Üstelik bu ailenin bir değil daha fazla çocuğu olduğunu ya da üniversiteye giden birden fazla çocuğu olduğunu düşünmeye bile yanaşmıyorum. Abesle iştigal olur. Şimdi diyeceksiniz ki: Banka kredileri ne güne duruyor, siz de kredi çekin! Emlakçılar da aynı görüşte: Abi, krediler düştü, kredi çekin! Ayın sonunu zor getiren bir ailenin 150.00TL ile 250.00TL arasında değişen ev fiyatlarına kredi çekerek yetişebilmesini düşünmek için aptal olmak gerekir.

Bu ülkede bahsettiğim gelir seviyesinin çok altında yaşayan insanlar var. Allah yardımcıları olsun. Bu gelir seviyesinin üstünde olanlar ise belki toplumun % 10luk bir bölümünden ibarettir. Buna rağmen fiyatların uzun yıllardır yabancı ülkelerin vatandaşları için ayarladığı bir toplumda isyan etmez de ne yaparsınız?!

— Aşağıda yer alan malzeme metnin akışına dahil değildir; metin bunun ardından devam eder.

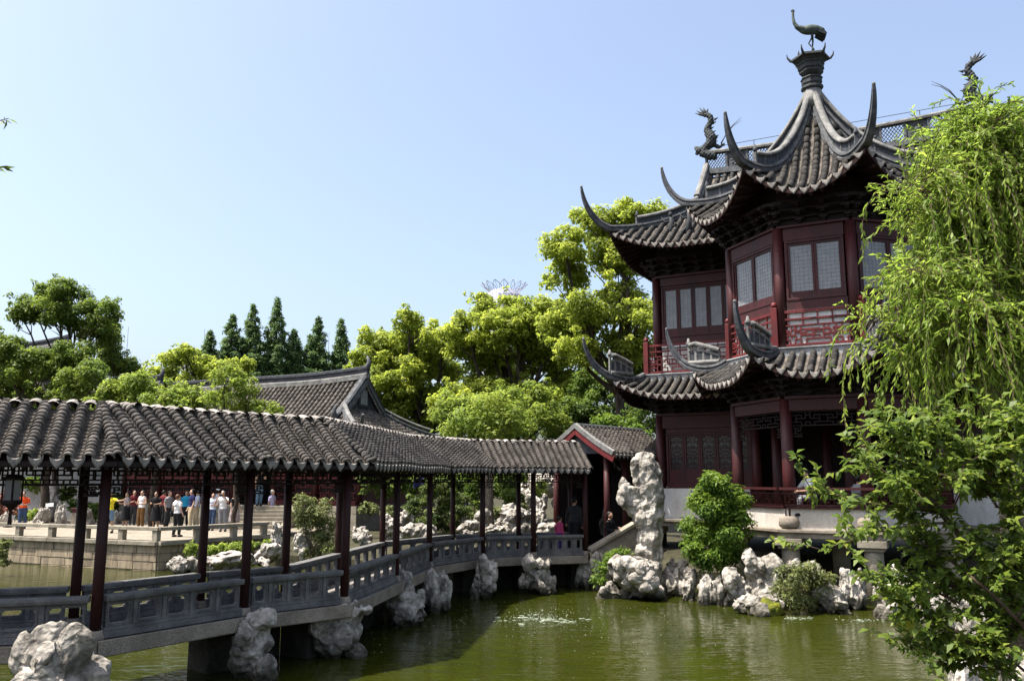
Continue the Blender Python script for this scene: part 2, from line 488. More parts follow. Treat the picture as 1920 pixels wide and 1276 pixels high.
def frame(p, x, z):
    """matrix with x axis along x, z axis close to z"""
    x = Vector(x).normalized(); y = Vector(z).cross(x).normalized(); z = x.cross(y)
    m = Matrix.Identity(4)
    for i in range(3):
        m[i][0] = x[i]; m[i][1] = y[i]; m[i][2] = z[i]; m[i][3] = p[i]
    return m

FRET = [((0, .25), (.6, .25)), ((.6, .25), (.6, 0)), ((.25, .25), (.25, .75)), ((.25, .5), (.85, .5)), ((.85, .5), (.85, 1)),
        ((0, .75), (.6, .75)), ((.6, .75), (.6, .5)), ((.85, .25), (1, .25)), ((.85, 0), (.85, .25)), ((.85, .75), (1, .75))]
def lattice(mb, p0, p1, z0, z1, cell=0.5, rows=1, w=0.025, d=0.03, border=True, drop=None):
    """fret lattice between two plan points (Vectors, any z) from z0 to z1"""
    p0 = Vector((p0[0], p0[1], 0)); p1 = Vector((p1[0], p1[1], 0))
    L = (p1 - p0).length; t = (p1 - p0).normalized(); nrm = t.cross(Vector((0, 0, 1)))
    n = max(1, round(L / cell)); cw = L / n; ch = (z1 - z0) / rows
    def P(a, z): return p0 + t * a + Vector((0, 0, z))
    if border:
        for z in (z0, z1): mb.bar(P(0, z), P(L, z), d, w * 1.3)
    for i in range(n):
        for r in range(rows):
            for (a, b), (c, e) in FRET:
                if (i + r) % 2: a, c = 1 - a, 1 - c
                if r % 2: b, e = 1 - b, 1 - e
                q0 = P((i + a) * cw, z0 + (r + b) * ch); q1 = P((i + c) * cw, z0 + (r + e) * ch)
                if abs(b - e) < 1e-6: mb.bar(q0, q1, d * 0.94, w)
                else: mb.bar(q0, q1, w, d * 0.8, up=nrm)

# ------------------------------------------------------------------ tiled roofs
def arch_tile(r=0.075, L=0.2, taper=0.82, seg=6, th=0.72):
    """one half-round cover tile, lying along -x (x = downhill end at 0)"""
    mb = MB()
    def ring(x, rr): return [(x, rr * math.cos(math.pi * j / seg), rr * math.sin(math.pi * j / seg)) for j in range(seg + 1)]
    vs = ring(0, r) + ring(-L, r * taper) + ring(0, r * th)
    k = seg + 1; fs = []
    for j in range(seg):
        fs.append((j, j + 1, k + j + 1, k + j))
        fs.append((2 * k + j, 2 * k + j + 1, j + 1, j))
    mb.add(vs, fs)
    return mb
def pan_tile(w=0.12, L=0.2, sag=0.03):
    mb = MB()
    xs = [(-1, 0), (-0.5, -0.75), (0.5, -0.75), (1, 0)]
    vs = [(0, y * w / 2, z * sag + 0.012) for y, z in xs] + [(-L, y * w / 2, z * sag) for y, z in xs] + [(0, y * w / 2, z * sag - 0.012) for y, z in xs]
    fs = []
    for j in range(3):
        fs.append((j, j + 1, 5 + j, 4 + j)); fs.append((8 + j, 9 + j, j + 1, j))
    mb.add(vs, fs)
    return mb
def drip_tile(w=0.2, h=0.15, t=0.02):
    """pointed shield that closes a row of pan tiles; hangs from z=0, faces +x"""
    n = 10
    top = [(-w / 2 + w * i / n, 0.35 * h * ((2 * i / n - 1) ** 2) - 0.0) for i in range(n + 1)]
    prof = [(0.5, 0.36), (0.46, -0.05), (0.36, -0.38), (0.2, -0.68), (0, -1.0), (-0.2, -0.68), (-0.36, -0.38), (-0.46, -0.05), (-0.5, 0.36)]
    low = [(a * w, b * h) for a, b in prof]
    poly = top + low[1:-1]
    mb = MB(); k = len(poly)
    vs = [(t, y, z) for y, z in poly] + [(0, y, z) for y, z in poly] + [(t + 0.012, y * 0.72, z * 0.72 - 0.01) for y, z in poly]
    fs = []
    for i in range(k):
        j = (i + 1) % k
        fs.append((i, j, k + j, k + i)); fs.append((2 * k + i, 2 * k + j, j, i))
    fs.append(tuple(2 * k + i for i in range(k - 1, -1, -1))); fs.append(tuple(k + i for i in range(k)))
    mb.add(vs, fs)
    return mb

class Panel:
    """sloping roof face: eave from E0 to E1 (plan), depth d inward; al/ar give the clipped eave coordinate at depth d"""
    def __init__(s, E0, E1, inward, D, al, ar, zf):
        s.E0 = Vector((E0[0], E0[1], 0)); s.E1 = Vector((E1[0], E1[1], 0))
        s.L = (s.E1 - s.E0).length; s.ea = (s.E1 - s.E0).normalized()
        n = Vector((-s.ea.y, s.ea.x, 0))
        if n.dot(Vector((inward[0], inward[1], 0))) < 0: n = -n
        s.ei = n; s.D = D; s.al = al; s.ar = ar; s.zf = zf
    def P(s, a, d, off=0.0):
        p = s.E0 + s.ea * a + s.ei * d
        return Vector((p.x, p.y, s.zf(a, d) + off))
    def dmax(s, a):
        d = 0.0; step = s.D / 60.0; last = 0.0
        ok = False
        for i in range(61):
            d = i * step
            if s.al(d) - 1e-6 <= a <= s.ar(d) + 1e-6:
                last = d; ok = True
            elif ok: break
        return last if ok else None
    def dmin(s, a):
        step = s.D / 60.0
        for i in range(61):
            d = i * step
            if s.al(d) - 1e-6 <= a <= s.ar(d) + 1e-6: return d
        return None

def tile_panel(pn, spacing, step, cover, pans, drips, start=0.0, drip_on=True, lo=None, hi=None):
    """collect matrices of cover tiles, pan tiles and drip tiles of one panel"""
    lo = min(pn.al(0), pn.al(pn.D)) if lo is None else lo
    hi = max(pn.ar(0), pn.ar(pn.D)) if hi is None else hi
    n = int((hi - lo) / spacing) + 1
    off = (hi - lo - (n - 1) * spacing) / 2
    for i in range(-1, n + 1):
        for kind in (0, 1):
            a = lo + off + i * spacing + (spacing / 2 if kind else 0)
            d1 = pn.dmax(a); d0 = pn.dmin(a)
            if d1 is None or d1 - d0 < 0.06: continue
            d = d0
            jit = (random.random() - 0.5) * 0.012
            if kind and drip_on and d0 < 0.02:
                q = pn.P(a, 0.0, 0.0)
                drips.append(frame(q + Vector((0, 0, 0.01)) - pn.ei * 0.012, -pn.ei, (random.uniform(-.05, .05), 0, 1)))
            while d < d1 - 0.02:
                p = pn.P(a, d); q = pn.P(a, min(d + step, pn.D))
                x = p - q
                z = pn.ea.cross(x); z = z if z.z > 0 else -z
                if kind == 0:
                    pj = p + pn.ea * (jit + random.uniform(-.005, .005))
                    cover.append(frame(pj + z.normalized() * 0.035, x + Vector((random.uniform(-.02, .02), random.uniform(-.02, .02), random.uniform(-.02, .02))) * x.length, z))
                else:
                    pans.append(frame(p, x, z))
                d += step * random.uniform(0.97, 1.03)
def panel_surface(mb, pn, off, nu=16, nv=8, d0=0.0, d1=None):
    d1 = pn.D if d1 is None else d1
    def fn(u, v):
        d = d0 + (d1 - d0) * v
        a = pn.al(d) + (pn.ar(d) - pn.al(d)) * u
        return pn.P(a, d, off)
    mb.grid(fn, nu, nv)

COVER_BIG = arch_tile(0.082, 0.20, 0.86, 6, 0.70)
def lay_tiles(parent, cover, pans, drips, cam_local, cov_mb, pan_mb, drip_mb, limit=300, names=("cover_tile", "drip_tile"), mats=("tile", "tile_far")):
    """the nearest tiles become pieces of their own, the rest one joined part"""
    cl = Vector(cam_local)
    cover.sort(key=lambda m: (m.to_translation() - cl).length)
    near, far = cover[:limit], cover[limit:]
    me = cov_mb.mesh(names[0], mats[0], True)
    for m in near: inst(names[0], me, m, parent)
    if far:
        V, F = merged_instances(cov_mb, far)
        o = bpy.data.objects.new("cover_tiles_beyond", np_mesh("cover_tiles_beyond", V, F, mats[1], True))
        COL.objects.link(o); o.parent = parent; o["kind"] = "stuff"
    if pans:
        V, F = merged_instances(pan_mb, pans)
        o = bpy.data.objects.new("pan_tiles", np_mesh("pan_tiles", V, F, "tile_pan"))
        COL.objects.link(o); o.parent = parent; o["kind"] = "stuff"
    dm = drip_mb.mesh(names[1], "drip")
    for m in drips[:300]: inst(names[1], dm, m, parent)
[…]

Bir türlü gelişemeyen bir ülkede ömrünüzü bu ülkenin gelişmesi için ortaya da koysanız ömür boyu maddi sıkıntılar içinde kıvranarak geçinmek zorundasınız. Helalinden kazandığınız her lokmada alın terinizin hakkını alamasanız da bu kafalarla bir yere varamayacağınızı öğrenmek zorundasınız. Kendi vatandaşını tabir-i caizse çok özür dileyerek söylüyorum-kazıklayarak para kazanmayı düşünen herkes kendi kazdığı kuyunun içine kendi düşecektir.

Bugün 03/04/10 ; 20:00 haberlerinde yüreğimizi kor gibi parçalayan bir haber: Dershane parasını ödeyemeyince oğul kendini astı ,anne hapiste. Ayrıntıları tekrar etmeyi yüreğim kaldırmıyor, umarım dinlemişsinizdir.

Almıyorum arkadaş! Ev mev almıyorum. Satın, satabilirseniz evlerinizi. Bu ülkede borçlarını ödeyemeyenlerin sayıları artsın, intiharlar, cinayetler, hırsızlıklar, boşanmalar , ruhsal bunalımlar artsın. Size ne canım?! Kim ne yaparsa yapsın!.